What is Capital?
1. It is a function of savings.
Capital goods come into existence by saving. A part of the goods produced is withheld from immediate consumption and employed for processes the fruits of which will only mature at a later date. All material civilization is based upon this "capitalistic" approach to the problems of production. "Roundabout methods of production," as Böhm-Bawerk called them, are chosen because they generate a higher output per unit of input. (Mises)
2. It is the “fundamental concept of economic calculation” (Mises)
Capital is an applicable concept only for market economies.
3. Capital is everything that goes into the entrepreneurial process that produces a final output.

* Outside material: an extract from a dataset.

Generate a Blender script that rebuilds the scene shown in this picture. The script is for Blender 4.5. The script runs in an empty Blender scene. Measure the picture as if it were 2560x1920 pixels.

Capital is the sum of the money equivalent of all assets minus the sum of the money equivalent of all liabilities as dedicated at a definite date to the conduct of the operations of a definite business unit. It does not matter in what these assets may consist, whether they are pieces of land, buildings, equipment, tools, goods of any kind and order, claims, receivables, cash, or whatever. (Mises)
4. It is specific and limited usage.
For instance, materials that go into a pencil production won’t be the same as those in car or semi-conductor production.
5. It is complimentary.
Example, a semi-conductor chip fits into the motherboard. A carburetor enhances the engine.
6. It has opportunity costs.
A doctor may know how to do the work of the secretary but opts not to. That’s because he is more efficient in being a doctor and instead hires a secretary. The opportunity cost here is the division of labor.
So is capital homogeneous? Never!
Therefore, any models predicated from the assumption that capital is homogeneous should automatically be thrown to the garbage bin and should not be wasted a second of precious time.